Only a stone’s throw to the Baltic Sea, at night the waves roar, the caravan is in the dunes – in Prerow it’s possible. However, part of the rainbow camp will be cleared and returned to nature.
Prerow (dpa/mv) – 75 long-term campers have to vacate their pitches in the rainbow camp holiday resort on the beach in Prerow by the end of the year. The area is located in the Vorpommersche Boddenlandschaft National Park on the Baltic Sea peninsula of Darß. The company Regenbogen AG also examines the other permanent camper sites in the facility, which was founded in 1991, and checks whether they are “national park compliant”. Therefore, all 423 permanent campers initially received a notice of termination.
The background to this is a change of ownership in March of this year, when the state-owned Foundation for the Environment and Nature Conservation Mecklenburg-West Pomerania acquired a large part of the area from the federal government. “Unfortunately, due to the intensive use, the biotopes used were impaired,” said the Ministry of the Environment in Schwerin at the time.

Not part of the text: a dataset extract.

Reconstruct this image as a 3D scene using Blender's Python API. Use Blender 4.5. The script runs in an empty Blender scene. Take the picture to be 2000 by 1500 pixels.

“It’s not about making a campsite disappear, it’s about making the campsite smaller and operating it on the outskirts and in the national park in a way that suits the meaning and purpose of a national park,” explained foundation manager Björn Schwake. The foundation is contractually bound by the deadline, which expires on December 31, and penalties are payable to the federal government in the event of a violation.
If there are “isolated cases of hardship” that cannot meet this deadline, the foundation will work with the federal government to ensure that these cases are reassessed and that the penalty payment does not start immediately. “Our foundation will not be a spoilsport if we can do it ourselves. But we have a purchase agreement in which these deadlines are named and fines are paid.”
In 1991, Camp Prerow was the start of the project for Regenbogen AG, which is listed in Frankfurt. “It all started here,” says company spokeswoman Stina Klingbiel. The portfolio now consists of 15 holiday resorts in Germany. “The acquisition or takeover of camping facilities in special natural locations (camping close to nature in the upper segment)” – that is the business purpose.
This is certainly the case for Prerow, because the 44-hectare holiday complex stretches over two and a half kilometers on a dream beach. In the talks, they hoped until the very end that there would be another option after all. “There is no such option, we have to clear Area I. That hurts us too,” said Klingbiel. The permanent campers on the approximately 15,000 square meter area should be made a different offer in areas A-H.
All long-term camping pitches should first be checked by means of an inspection to see whether they comply with the specifications for a national park. It is about the type of enclosure around the caravan or the use of materials such as plastic, which are not allowed in the national park. The foundation and operator want to look for ways together that bring together the interests of the national park and tourism.
“Then we will see whether our ideas and his ideas fit together,” says the foundation’s managing director, Schwake, who also refers to the rules in the purchase agreement. After that, “Area I” is to be closed, then another area is to be reduced by half of the parking spaces and another area is to be closed in ten years. Roughly speaking, 800 of the 1200 camping pitches should remain. “And they should last,” says Schwake.